• Objective
Spot every line with the word "else" and return it.
════════
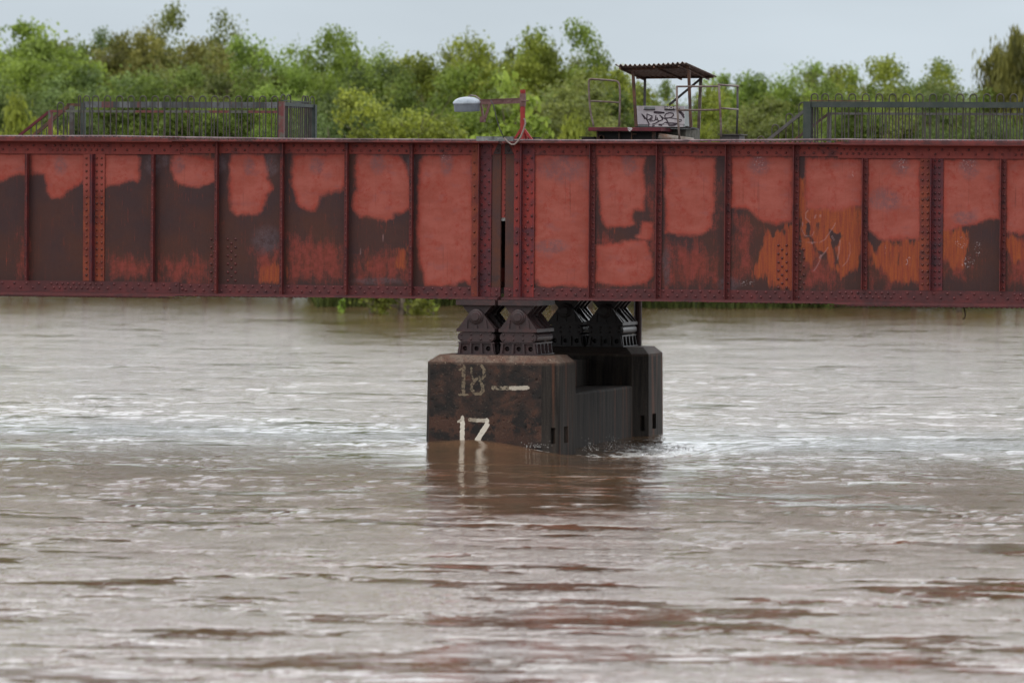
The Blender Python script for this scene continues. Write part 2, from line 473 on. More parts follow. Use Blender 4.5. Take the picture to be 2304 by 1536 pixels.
WASH = [
 [(640,520),(780,545),(780,636),(645,636)],
 [(800,575),(850,570),(905,560),(922,636),(800,636)],
 [(570,560),(634,560),(634,636),(575,636)],
 [(362,580),(480,575),(480,640),(362,640)],
 [(1497,540),(1600,545),(1620,640),(1500,648)],
 [(1650,480),(1700,500),(1690,600),(1650,640)],
 [(1800,560),(1900,600),(1890,648),(1800,650)],
 [(1950,560),(2070,600),(2070,640),(1960,645)],
 [(2120,580),(2180,585),(2170,625),(2120,620)],
 [(40,520),(64,540),(64,630),(40,630)],
 [(236,560),(340,590),(340,630),(240,630)],
 [(1454,420),(1478,400),(1478,640),(1466,640),(1462,560)],
 [(1604,420),(1622,400),(1622,520),(1600,520)],
 [(2262,520),(2500,530),(2500,620),(2262,640)],
 [(1344,510),(1475,600),(1475,650),(1344,650)],
]
DRIP = [
 [(1813,530),(1813,505),(1820,500),(1827,515),(1827,530),(1838,560),(1838,620),(1830,560)],
 [(1834,500),(1842,500),(1840,530),(1836,530)],[(1848,505),(1854,505),(1852,520)],
 [(1866,515),(1882,523),(1892,520),(1897,532),(1890,545),(1884,560),(1888,600),(1878,595),(1874,560),(1867,545)],
 [(1838,562),(1860,565),(1866,600),(1858,625),(1846,600)],
 [(1996,566),(2007,566),(2003,600),(1999,585)],[(2020,566),(2026,566),(2024,600),(2021,595)],
 [(1962,530),(1976,535),(1974,575),(1968,565)],
 [(1738,516),(1744,516),(1743,536),(1739,534)],[(1763,520),(1768,520),(1767,532),(1764,532)],
 [(2180,515),(2215,500),(2240,500),(2238,580),(2195,600),(2176,590)],
 [(2168,510),(2174,505),(2174,540),(2169,535)],
]
GREY = [(1708,372,26,24),(2026,372,22,26),(2182,378,24,26),(850,368,18,26),(1006,368,16,30),(1415,368,18,26),(560,374,14,22),(402,372,14,20),(712,372,18,22),(136,372,16,22),(1270,366,18,30),
        (345,365,20,30),(372,362,10,14),(495,370,14,22),(610,372,18,26),(600,540,34,34),(1240,555,44,16),(1990,450,40,26),(2170,490,30,16),(1640,640,26,18),(1500,600,10,50),(850,632,60,8),(1265,380,60,30),(925,372,10,24)]
FLECK = [(1708,366,12,16),(2030,366,12,18),(2180,368,20,14),(1003,356,14,10),(2162,546,12,14),(2178,590,14,14),(2200,560,8,20),(1680,636,24,8),(1920,395,3,8),(2044,588,8,10),(1992,562,3,12)]
MARK = [([(1818,474),(1812,480),(1812,490),(1822,500)],3),([(1836,484),(1834,490)],4),([(1846,484),(1846,488)],4),([(1880,502),(1868,522),(1856,540),(1845,545)],2.5),
        ([(1806,500),(1804,515),(1812,530),(1828,530),(1832,522)],2),([(1864,556),(1848,578),(1838,600),(1832,610)],2.5),([(1848,574),(1844,580)],5),([(1890,540),(1889,560),(1884,585)],2.5),([(1888,555),(1888,562)],5),
        ([(1911,546),(1913,570),(1906,588),(1897,598)],2),([(1872,532),(1876,540)],3),([(1826,546),(1828,548)],5),([(1790,542),(1840,546)],1.5),([(862,528),(863,545)],2),([(812,560),(811,572)],2),
        ([(1100,350),(1108,356),(1120,354)],5),([(1160,350),(1150,356),(1148,372),(1142,386)],4),([(1160,352),(1168,362),(1171,376)],4)]

def web_attrs(xs, zs):
    X, Z = np.meshgrid(xs, zs)
    px, py = topix(X.ravel(), 0.0, Z.ravel())
    n = len(px)
    jx = 5*fbm(px/26, py/26, 3, 3); jy = 5*fbm(px/26+40, py/26, 5, 3)
    qx, qy = px+jx, py+jy
    def chan(polys, w):
        o = np.zeros(n)
        for poly in polys:
            a = np.array(poly)
            m = (px > a[:,0].min()-w*2-8) & (px < a[:,0].max()+w*2+8) & (py > a[:,1].min()-w*2-8) & (py < a[:,1].max()+w*2+8)
            if m.any():
                o[m] = np.maximum(o[m], np.clip(0.5 + sdf_poly(qx[m], qy[m], poly)/(2*w), 0, 1))
        return o
    pale = chan(PALE, 12); org = chan(ORG, 18); wash = chan(WASH, 30)
    org = np.clip(org - 0.9*chan(DRIP, 7), 0, 1)
    def blobs(L, soft):
        o = np.zeros(n)
        for (cx, cy, rx, ry) in L:
            d = np.hypot((qx-cx)/rx, (qy-cy)/ry)
            o = np.maximum(o, np.clip((1.15-d)/soft, 0, 1))
        return o
    grey = blobs(GREY, 0.5); fleck = blobs(FLECK, 0.6)
    mark = np.zeros(n)
    for pts, w in MARK:
        mark = np.maximum(mark, np.clip(0.5+sdf_line(px+jx*.3, py+jy*.3, pts, w*.6)/1.6, 0, 1))
    one = np.ones(n)
    return {'paint': np.stack([pale, org, wash, one], 1), 'marks': np.stack([mark, grey, fleck, one], 1)}

# heights of the girder, read off at the middle of the photograph
ZW1 = P(960, 347.4).z; ZW0 = P(960, 644.3).z          # visible web top and bottom
ZT1 = P(960, 318.5).z; ZT0 = P(960, 666).z           # undersides / tops of the flanges
ZT = P(960, 317.3).z; ZB = ZT0 - 0.045
def Xp(px, py=500, y=0.0): return P(px, py, y).x

def rivet_row(mb, x0, x1, z, step, Y, off=0.0, r=0.021):
    x = x0 + off
    while x < x1:
        mb.rivet((x, Y, z), r); x += step

def girder(name, label, xa, xb, Y, face, stiff, ends, cover, fine):
    """plate girder from xa to xb; face -1 looks at the camera; stiff = list of (x, side)"""
    g = thing(name, ((xa+xb)/2, Y, ZB), label, 'bridge girder', 'plate girders of the rail bridge')
    f = face
    # web
    if fine:
        xs = np.arange(max(xa, -14), min(xb, 14)+.001, 0.02)
        zs = np.linspace(ZB+0.03, ZT-0.03, 150)
        grid_mesh('web', xs, zs, Y-0.006, m_web, g, web_attrs(xs, zs))
        mb = MB()
        mb.box((xa, Y, ZB+0.03), (xb, Y+0.012, ZT-0.03)); mb.build('web_core', m_brn, g)
    else:
        MB().box((xa, Y-0.006, ZB+0.03), (xb, Y+0.006, ZT-0.03)).build('web', m_top, g)
    # flanges: plate + angle legs + rivets
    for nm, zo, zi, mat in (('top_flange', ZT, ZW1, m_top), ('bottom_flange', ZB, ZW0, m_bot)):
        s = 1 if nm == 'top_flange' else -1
        mb = MB()
        mb.cur = 1; mb.box((xa, Y-0.27, zo), (xb, Y+0.27, zo - s*0.03)); mb.cur = 0
        for q in (-1, 1):
            mb.box((xa, Y+q*0.010, zo - s*0.031), (xb, Y+q*0.026, zi))
            mb.box((xa, Y+q*0.027, zo - s*0.031), (xb, Y+q*0.20, zo - s*0.047))
        zr1 = zo - s*0.105; zr2 = zo - s*0.195
        if s == 1: zr1 = P(960, 329.5).z; zr2 = P(960, 340).z
        else: zr1 = P(960, 659).z; zr2 = P(960, 648.5).z
        c0, c1 = (min(cover), max(cover)) if cover else (1e9, 1e9)
        segs = [(xa+.05, min(xb, c0))] if cover and c0 > xa+.2 else []
        if not cover: segs = [(xa+.05, xb-.05)]
        elif c1 < xb - .2: segs.append((c1+.05, xb-.05))
        for a, b in segs:
            rivet_row(mb, a, b, zr2, 0.185, Y+f*0.026, 0.0)
            rivet_row(mb, a, b, zr1, 0.185, Y+f*0.026, 0.09)
        if cover and fine:
            x = c0+.06; k = 0
            while x < c1-.04:
                dense = (k // 9) % 2 == 0
                st = 0.118 if dense else 0.26
                mb.rivet((x, Y+f*0.040, zr2-.012*s), 0.021); mb.rivet((x+st*.5, Y+f*0.040, zr1-.02*s), 0.021)
                x += st; k += 1
        if fine:     # rivet heads above and below the flange plates
            zz = zo + (s*0.04 if False else 0)
            x = xa+.05
            while x < xb-.05:
                inc = cover and c0-.1 < x < c1+.1
                zq = zo + s*(0.041 if inc else 0.0)
                if abs(x) < 12:
                    mb.rivet((x, Y+f*0.225, zq), 0.019, (0, 0, s), 6)
                    mb.rivet((x, Y+f*0.12, zq), 0.019, (0, 0, s), 6)
                x += 0.098 if inc else (0.098 if (abs(x) > 4.2) else 0.37)
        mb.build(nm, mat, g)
        if cover:
            mb = MB()
            mb.cur = 1; mb.box((c0, Y-0.275, zo+s*0.001), (c1, Y+0.275, zo+s*0.020))
            mb.box((c0 + (.25 if c0 > xa+.2 else 0), Y-0.265, zo+s*0.021), (c1 - (.35 if c1 < xb-.2 else 0), Y+0.265, zo+s*0.040)); mb.cur = 0
            mb.box((c0, Y+f*0.027, zo-s*0.048), (c1, Y+f*0.040, zi - s*0.030))
            mb.box((c0 + (.1 if c0 > xa+.2 else 0), Y+f*0.22, zo-s*0.033), (c1- (.1 if c1 < xb-.2 else 0), Y+f*0.262, zo-s*0.047))
            mb.build('cover_plate', mat, g)
    # stiffeners
    for (x, side, incov) in stiff:
        mb = MB(); out = 0.135
        z1 = ZT-0.05 if not incov else ZW1-0.035; z0 = ZB+0.05 if not incov else ZW0+0.035
        mb.box((x-0.007, Y+f*0.042, z0), (x+0.007, Y+f*(0.042+out), z1))
        mb.box((x+side*0.008, Y+f*0.030, z0), (x+side*0.088, Y+f*0.041, z1))
        z = z0+0.06; k = 0
        while z < z1-.04:
            mb.rivet((x+side*0.050, Y+f*0.041, z), 0.0195); z += 0.127
        mb.build('stiffener', m_stf, g)
    return g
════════
• Solution
    else:
        s = 1 if nm == 'top_flange' else -1
        else: zr1 = P(960, 659).z; zr2 = P(960, 648.5).z
        c0, c1 = (min(cover), max(cover)) if cover else (1e9, 1e9)
        segs = [(xa+.05, min(xb, c0))] if cover and c0 > xa+.2 else []
                st = 0.118 if dense else 0.26
            zz = zo + (s*0.04 if False else 0)
                zq = zo + s*(0.041 if inc else 0.0)
                x += 0.098 if inc else (0.098 if (abs(x) > 4.2) else 0.37)
            mb.box((c0 + (.25 if c0 > xa+.2 else 0), Y-0.265, zo+s*0.021), (c1 - (.35 if c1 < xb-.2 else 0), Y+0.265, zo+s*0.040)); mb.cur = 0
            mb.box((c0 + (.1 if c0 > xa+.2 else 0), Y+f*0.22, zo-s*0.033), (c1- (.1 if c1 < xb-.2 else 0), Y+f*0.262, zo-s*0.047))
        z1 = ZT-0.05 if not incov else ZW1-0.035; z0 = ZB+0.05 if not incov else ZW0+0.035